With an aim to prevent misuse of tariff concessions under the India-UK Comprehensive Economic and Trade Agreement (CETA), the Centre has notified detailed Rules of Origin, wherein it has said that minor processing activities such as packaging, washing, labelling, polishing or simple assembly will not qualify as originating in either country for claiming preferential customs duty benefits.
The government has also made it clear that the goods imported from the UK will qualify for preferential tariff treatment under CETA only if they are wholly obtained or produced in either country, made entirely from originating materials, or manufactured using non-originating inputs that satisfy prescribed product-specific rules of origin, according to rules notified by the government ahead of the trade pact's entry into force on July 15.
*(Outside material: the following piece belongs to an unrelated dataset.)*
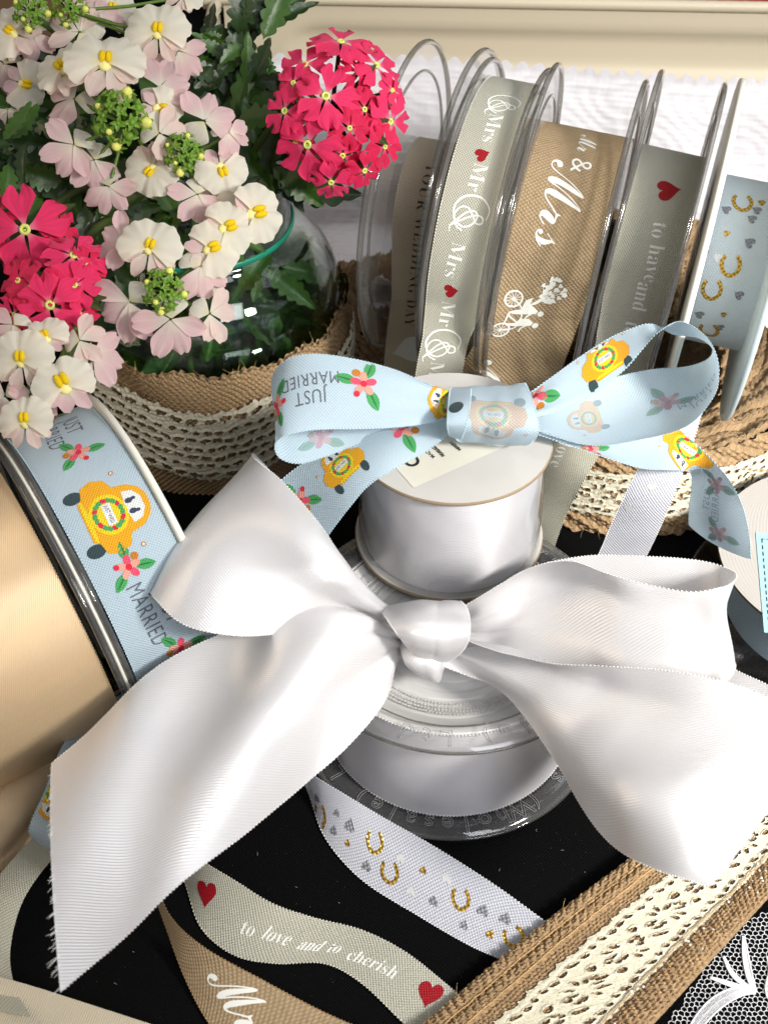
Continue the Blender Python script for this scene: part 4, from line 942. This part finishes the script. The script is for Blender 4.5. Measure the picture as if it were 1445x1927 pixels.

Rules of origin criteria are used to determine to national origin of an internationally traded product. These rules are important for levying duties, and enforcing FTA benefits and restrictions. The notification, issued by the Central Board of Indirect Taxes and Customs (CBIC) on Friday, will be effective from July 15, 2026.
“Affixing or printing marks, labels, logos and other like distinguishing signs on products or their packaging,” and simple assembly of parts of articles to constitute a complete article or disassembly of products into parts,” will not be considered to be originating as per CBIC.
The rules lay down the origin criteria, documentation requirements, verification procedures and product-specific conditions for claiming duty concessions under the agreement. The rules are intended to ensure that goods substantially manufactured in India or the UK, and not merely routed through either country, receive preferential market access.
The rules define simple assembly as an activity that neither requires specialised skills nor dedicated machinery, signalling the government's intent to prevent superficial processing from being used to obtain tariff preferences.
For imports into India, preferential tariff claims will have to be supported by an origin declaration completed by the exporter or producer. The declaration will be valid for 12 months, must accompany the invoice or another commercial document identifying the goods, and must be furnished in English.
Customs authorities may deny preferential tariff treatment if the goods fail to satisfy the origin requirements or if adequate information is not furnished during verification.
The notification also introduces a tolerance provision that allows limited use of imported inputs without disqualifying a product from preferential treatment. The rules also clarify that products retain their originating status while passing through third countries only if they remain under customs control and do not undergo any further production apart from limited activities necessary to preserve them in good condition. They also allow for cumulation, under which originating materials from one partner country can be treated as originating in the other when used in the manufacture of a qualifying product.
Importers claiming preferential tariff treatment will be required to preserve supporting records for at least four years, while exporters and producers must retain origin-related documents for five years.